Mais dans la nuit du jeudi au vendredi, les policiers remarquent une colonne de lumières qui se dirige vers la colline.
Alors, les hommes de Miss Dunlop foncent, eux aussi, dans la nuit, à pied, en direction du calvaire, et lorsqu'ils arrivent enfin à portée de fusil de la croix, c'est pour y découvrir un spectacle hallucinant.
Ils sont une bonne vingtaine, d'hommes, de femmes et même d'enfants, portant des torches, chantant une sorte de psaume incompréhensible, et sur la croix, posée à terre et vaguement éclairée par la lumière des torches, l'adolescent est déjà ligoté, les mains et les pieds transpercés par d'énormes clous noirs.
Disperser la foule à coups de fusil ne fut pas une mince affaire, les Penitentès hurlaient des imprécations, maudissant les policiers, s'accrochant à eux avec fureur pour les empêcher d'atteindre la croix.
Modesto Trujillo, le jeune garçon au corps d'athlète, ne s'était même pas évanoui sous la douleur terrible. Extatique et perdant son sang, il priait à voix haute.

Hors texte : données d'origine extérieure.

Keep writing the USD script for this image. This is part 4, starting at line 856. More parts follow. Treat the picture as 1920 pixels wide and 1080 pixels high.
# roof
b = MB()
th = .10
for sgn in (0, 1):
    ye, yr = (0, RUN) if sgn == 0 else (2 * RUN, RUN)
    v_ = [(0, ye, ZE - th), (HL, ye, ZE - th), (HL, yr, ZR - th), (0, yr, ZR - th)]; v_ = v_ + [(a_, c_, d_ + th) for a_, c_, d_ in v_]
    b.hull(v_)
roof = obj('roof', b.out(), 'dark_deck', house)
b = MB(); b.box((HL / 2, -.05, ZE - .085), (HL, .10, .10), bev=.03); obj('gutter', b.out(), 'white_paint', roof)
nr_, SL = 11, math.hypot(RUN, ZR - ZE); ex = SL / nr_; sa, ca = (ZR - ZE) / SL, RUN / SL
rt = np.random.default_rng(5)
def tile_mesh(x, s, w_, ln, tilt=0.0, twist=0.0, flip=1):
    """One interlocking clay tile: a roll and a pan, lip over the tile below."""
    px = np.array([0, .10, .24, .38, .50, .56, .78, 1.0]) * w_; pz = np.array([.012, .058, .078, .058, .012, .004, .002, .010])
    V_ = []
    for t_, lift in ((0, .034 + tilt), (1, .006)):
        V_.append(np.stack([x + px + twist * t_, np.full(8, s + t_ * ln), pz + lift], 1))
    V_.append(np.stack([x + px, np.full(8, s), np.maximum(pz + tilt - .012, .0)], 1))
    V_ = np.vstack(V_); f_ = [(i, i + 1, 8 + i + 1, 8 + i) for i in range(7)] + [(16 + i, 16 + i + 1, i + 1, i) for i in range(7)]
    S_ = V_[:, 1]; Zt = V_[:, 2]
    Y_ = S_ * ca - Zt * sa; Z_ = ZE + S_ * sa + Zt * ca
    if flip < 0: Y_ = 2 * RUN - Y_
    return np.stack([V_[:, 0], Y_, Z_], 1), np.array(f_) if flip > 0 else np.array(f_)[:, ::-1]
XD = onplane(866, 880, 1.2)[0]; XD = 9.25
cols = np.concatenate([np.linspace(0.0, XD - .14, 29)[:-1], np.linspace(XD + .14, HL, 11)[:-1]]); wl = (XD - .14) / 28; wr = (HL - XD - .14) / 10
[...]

Il priait, mais il n'est pas mort à Pâques de mil neuf cent trente-cinq en se prenant pour le Christ. Il est allé prosaïquement en prison, les mains et les pieds bandés, afin d'y répondre un jour de l'assassinat du journaliste Carl Taylor, devant la justice des hommes. Pour celle de Dieu, il lui faudrait attendre.
Les Penitentès des monts Sangre de Cristo ne disparurent que lentement au cours des années qui suivirent, au fur et à mesure que les réserves se vidaient et que les jeunes indiens ou métis s'en allaient à la ville pour y trouver du travail et y oublier les excès d'une religion mal assimilée par leurs ancêtres.
En des temps lointains, les Indiens Navahos du Nouveau-Mexique n'adoraient que le soleil, le vent et les dieux des ruisseaux, qui eux, n'ont jamais fait crucifier personne.
Alors, la faute à qui ? Il faut y réfléchir.